Long-waited and once controversial regulations took effect in the US on Thursday with the coming into effect of Reg NMS.
The new regime is predicted to spur a fundamental shake-up of US equity markets.
The Securities and Exchange Commission (SEC) introduced Reg NMS to ensure that automated trades are routed to the exchange that offers investors the best price. They are widely predicted to precipitate a surge in trading volume and benefit smaller, faster markets.
Analysts say the opportunities given to smaller players by Reg NMS could bring to an end the dominance of the New York Stock Exchange and the Nasdaq stock market. The rules offer the chance for a new entrant that can demonstrate its speed to take market share from the two market leaders. BATS Trading, for example, is expected to be one beneficiary, as it offers fast trades at prices that undercut its competitors.

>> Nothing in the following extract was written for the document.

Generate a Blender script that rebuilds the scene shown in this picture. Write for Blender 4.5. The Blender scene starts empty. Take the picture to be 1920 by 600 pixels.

Regional exchanges are also set to benefit due to the expected increase in trading volume. Markets such as the Philadelphia Stock Exchange should no longer suffer from having fewer buyers than sellers.
Many traders are worried about the ability of the connections between exchanges to cope with the predicted rise in electronic trading. Last week’s market turmoil saw record volumes traded on US exchanges, and resulted in an overload on the NYSE server and subsequent trading delays.
“The bottlenecks in the system are the technological links between venues,” one equity trader says. “If one system fails, we just don’t know how it is going to affect the wider market, so it is going to be interesting to see how everything works as the new systems get up and running.”